Direction:
Output every entry exactly as given.

++++ Material provided

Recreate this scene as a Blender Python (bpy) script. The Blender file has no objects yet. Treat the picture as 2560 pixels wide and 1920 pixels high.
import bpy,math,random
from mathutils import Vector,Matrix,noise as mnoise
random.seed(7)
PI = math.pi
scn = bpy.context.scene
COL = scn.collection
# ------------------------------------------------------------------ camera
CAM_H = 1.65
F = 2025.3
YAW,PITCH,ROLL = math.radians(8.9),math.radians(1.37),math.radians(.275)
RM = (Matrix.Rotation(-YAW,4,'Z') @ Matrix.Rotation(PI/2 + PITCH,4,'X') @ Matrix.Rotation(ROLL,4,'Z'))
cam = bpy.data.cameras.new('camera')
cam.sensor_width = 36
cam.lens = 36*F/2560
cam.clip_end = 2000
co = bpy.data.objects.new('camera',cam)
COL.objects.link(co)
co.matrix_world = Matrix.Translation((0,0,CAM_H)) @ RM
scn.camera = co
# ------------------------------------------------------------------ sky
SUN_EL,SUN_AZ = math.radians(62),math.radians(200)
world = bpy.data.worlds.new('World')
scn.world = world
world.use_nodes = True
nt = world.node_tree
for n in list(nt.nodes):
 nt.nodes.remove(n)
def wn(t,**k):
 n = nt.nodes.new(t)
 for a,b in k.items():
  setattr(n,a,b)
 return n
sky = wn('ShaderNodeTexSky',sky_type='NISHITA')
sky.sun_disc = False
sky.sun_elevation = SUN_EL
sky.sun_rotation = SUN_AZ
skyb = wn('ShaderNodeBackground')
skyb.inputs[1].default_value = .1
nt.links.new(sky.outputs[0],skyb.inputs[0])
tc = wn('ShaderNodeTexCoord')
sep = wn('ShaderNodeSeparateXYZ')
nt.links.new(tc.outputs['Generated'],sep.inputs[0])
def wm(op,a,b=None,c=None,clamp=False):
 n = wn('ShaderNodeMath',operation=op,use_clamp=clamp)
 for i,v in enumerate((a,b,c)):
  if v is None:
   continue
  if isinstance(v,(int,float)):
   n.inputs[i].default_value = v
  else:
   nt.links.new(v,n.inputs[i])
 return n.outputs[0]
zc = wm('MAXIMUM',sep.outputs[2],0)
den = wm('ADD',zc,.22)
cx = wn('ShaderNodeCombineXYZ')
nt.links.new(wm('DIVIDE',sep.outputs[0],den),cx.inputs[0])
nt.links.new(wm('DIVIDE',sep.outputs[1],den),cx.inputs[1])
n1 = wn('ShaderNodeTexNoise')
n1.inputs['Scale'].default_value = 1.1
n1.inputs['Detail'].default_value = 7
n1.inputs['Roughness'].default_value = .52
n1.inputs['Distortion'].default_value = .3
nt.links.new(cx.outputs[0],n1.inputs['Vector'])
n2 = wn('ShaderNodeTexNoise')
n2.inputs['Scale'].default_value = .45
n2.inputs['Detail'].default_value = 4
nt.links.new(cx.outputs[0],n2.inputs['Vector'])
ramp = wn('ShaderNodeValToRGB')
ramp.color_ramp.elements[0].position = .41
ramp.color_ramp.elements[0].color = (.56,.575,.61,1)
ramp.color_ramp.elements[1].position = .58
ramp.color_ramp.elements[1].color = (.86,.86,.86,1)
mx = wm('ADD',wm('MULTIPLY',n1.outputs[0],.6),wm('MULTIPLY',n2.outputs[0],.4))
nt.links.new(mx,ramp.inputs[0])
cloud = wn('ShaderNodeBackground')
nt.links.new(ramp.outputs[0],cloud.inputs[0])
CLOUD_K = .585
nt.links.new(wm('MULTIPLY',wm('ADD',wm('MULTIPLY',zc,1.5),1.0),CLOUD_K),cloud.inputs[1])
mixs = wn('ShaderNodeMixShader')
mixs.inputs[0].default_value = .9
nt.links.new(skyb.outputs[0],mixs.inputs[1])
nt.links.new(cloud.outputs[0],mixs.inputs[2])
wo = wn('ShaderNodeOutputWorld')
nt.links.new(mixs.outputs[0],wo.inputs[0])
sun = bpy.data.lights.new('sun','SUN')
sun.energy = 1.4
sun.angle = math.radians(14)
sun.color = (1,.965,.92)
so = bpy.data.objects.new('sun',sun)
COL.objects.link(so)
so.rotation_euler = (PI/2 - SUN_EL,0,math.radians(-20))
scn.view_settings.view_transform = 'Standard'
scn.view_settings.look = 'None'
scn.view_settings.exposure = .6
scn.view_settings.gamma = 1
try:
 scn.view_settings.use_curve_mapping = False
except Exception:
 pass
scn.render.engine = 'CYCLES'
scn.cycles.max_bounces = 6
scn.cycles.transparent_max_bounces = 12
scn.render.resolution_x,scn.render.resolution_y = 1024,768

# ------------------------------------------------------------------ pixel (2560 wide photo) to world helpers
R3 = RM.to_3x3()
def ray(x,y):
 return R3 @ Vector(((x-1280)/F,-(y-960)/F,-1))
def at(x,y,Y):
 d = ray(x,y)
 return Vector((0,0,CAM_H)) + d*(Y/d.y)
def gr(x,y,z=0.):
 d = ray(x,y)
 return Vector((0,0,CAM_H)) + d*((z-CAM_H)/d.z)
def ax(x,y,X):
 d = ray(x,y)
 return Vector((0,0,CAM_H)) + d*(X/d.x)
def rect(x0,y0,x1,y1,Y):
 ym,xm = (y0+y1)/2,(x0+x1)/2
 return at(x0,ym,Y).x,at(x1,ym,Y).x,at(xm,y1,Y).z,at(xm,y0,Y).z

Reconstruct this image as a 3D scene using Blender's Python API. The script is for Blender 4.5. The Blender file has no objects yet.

++++++++

Exercise output:
Recreate this scene as a Blender Python (bpy) script. The Blender file has no objects yet. Treat the picture as 2560 pixels wide and 1920 pixels high.
import bpy,math,random
from mathutils import Vector,Matrix,noise as mnoise
random.seed(7)
PI = math.pi
scn = bpy.context.scene
COL = scn.collection
# ------------------------------------------------------------------ camera
CAM_H = 1.65
F = 2025.3
YAW,PITCH,ROLL = math.radians(8.9),math.radians(1.37),math.radians(.275)
RM = (Matrix.Rotation(-YAW,4,'Z') @ Matrix.Rotation(PI/2 + PITCH,4,'X') @ Matrix.Rotation(ROLL,4,'Z'))
cam = bpy.data.cameras.new('camera')
cam.sensor_width = 36
cam.lens = 36*F/2560
cam.clip_end = 2000
co = bpy.data.objects.new('camera',cam)
COL.objects.link(co)
co.matrix_world = Matrix.Translation((0,0,CAM_H)) @ RM
scn.camera = co
# ------------------------------------------------------------------ sky
SUN_EL,SUN_AZ = math.radians(62),math.radians(200)
world = bpy.data.worlds.new('World')
scn.world = world
world.use_nodes = True
nt = world.node_tree
for n in list(nt.nodes):
 nt.nodes.remove(n)
def wn(t,**k):
 n = nt.nodes.new(t)
 for a,b in k.items():
  setattr(n,a,b)
 return n
sky = wn('ShaderNodeTexSky',sky_type='NISHITA')
sky.sun_disc = False
sky.sun_elevation = SUN_EL
sky.sun_rotation = SUN_AZ
skyb = wn('ShaderNodeBackground')
skyb.inputs[1].default_value = .1
nt.links.new(sky.outputs[0],skyb.inputs[0])
tc = wn('ShaderNodeTexCoord')
sep = wn('ShaderNodeSeparateXYZ')
nt.links.new(tc.outputs['Generated'],sep.inputs[0])
def wm(op,a,b=None,c=None,clamp=False):
 n = wn('ShaderNodeMath',operation=op,use_clamp=clamp)
 for i,v in enumerate((a,b,c)):
  if v is None:
   continue
  if isinstance(v,(int,float)):
   n.inputs[i].default_value = v
  else:
   nt.links.new(v,n.inputs[i])
 return n.outputs[0]
zc = wm('MAXIMUM',sep.outputs[2],0)
den = wm('ADD',zc,.22)
cx = wn('ShaderNodeCombineXYZ')
nt.links.new(wm('DIVIDE',sep.outputs[0],den),cx.inputs[0])
nt.links.new(wm('DIVIDE',sep.outputs[1],den),cx.inputs[1])
n1 = wn('ShaderNodeTexNoise')
n1.inputs['Scale'].default_value = 1.1
n1.inputs['Detail'].default_value = 7
n1.inputs['Roughness'].default_value = .52
n1.inputs['Distortion'].default_value = .3
nt.links.new(cx.outputs[0],n1.inputs['Vector'])
n2 = wn('ShaderNodeTexNoise')
n2.inputs['Scale'].default_value = .45
n2.inputs['Detail'].default_value = 4
nt.links.new(cx.outputs[0],n2.inputs['Vector'])
ramp = wn('ShaderNodeValToRGB')
ramp.color_ramp.elements[0].position = .41
ramp.color_ramp.elements[0].color = (.56,.575,.61,1)
ramp.color_ramp.elements[1].position = .58
ramp.color_ramp.elements[1].color = (.86,.86,.86,1)
mx = wm('ADD',wm('MULTIPLY',n1.outputs[0],.6),wm('MULTIPLY',n2.outputs[0],.4))
nt.links.new(mx,ramp.inputs[0])
cloud = wn('ShaderNodeBackground')
nt.links.new(ramp.outputs[0],cloud.inputs[0])
CLOUD_K = .585
nt.links.new(wm('MULTIPLY',wm('ADD',wm('MULTIPLY',zc,1.5),1.0),CLOUD_K),cloud.inputs[1])
mixs = wn('ShaderNodeMixShader')
mixs.inputs[0].default_value = .9
nt.links.new(skyb.outputs[0],mixs.inputs[1])
nt.links.new(cloud.outputs[0],mixs.inputs[2])
wo = wn('ShaderNodeOutputWorld')
nt.links.new(mixs.outputs[0],wo.inputs[0])
sun = bpy.data.lights.new('sun','SUN')
sun.energy = 1.4
sun.angle = math.radians(14)
sun.color = (1,.965,.92)
so = bpy.data.objects.new('sun',sun)
COL.objects.link(so)
so.rotation_euler = (PI/2 - SUN_EL,0,math.radians(-20))
scn.view_settings.view_transform = 'Standard'
scn.view_settings.look = 'None'
scn.view_settings.exposure = .6
scn.view_settings.gamma = 1
try:
 scn.view_settings.use_curve_mapping = False
except Exception:
 pass
scn.render.engine = 'CYCLES'
scn.cycles.max_bounces = 6
scn.cycles.transparent_max_bounces = 12
scn.render.resolution_x,scn.render.resolution_y = 1024,768

# ------------------------------------------------------------------ pixel (2560 wide photo) to world helpers
R3 = RM.to_3x3()
def ray(x,y):
 return R3 @ Vector(((x-1280)/F,-(y-960)/F,-1))
def at(x,y,Y):
 d = ray(x,y)
 return Vector((0,0,CAM_H)) + d*(Y/d.y)
def gr(x,y,z=0.):
 d = ray(x,y)
 return Vector((0,0,CAM_H)) + d*((z-CAM_H)/d.z)
def ax(x,y,X):
 d = ray(x,y)
 return Vector((0,0,CAM_H)) + d*(X/d.x)
def rect(x0,y0,x1,y1,Y):
 ym,xm = (y0+y1)/2,(x0+x1)/2
 return at(x0,ym,Y).x,at(x1,ym,Y).x,at(xm,y1,Y).z,at(xm,y0,Y).z

Reconstruct this image as a 3D scene using Blender's Python API. The script is for Blender 4.5. The Blender file has no objects yet.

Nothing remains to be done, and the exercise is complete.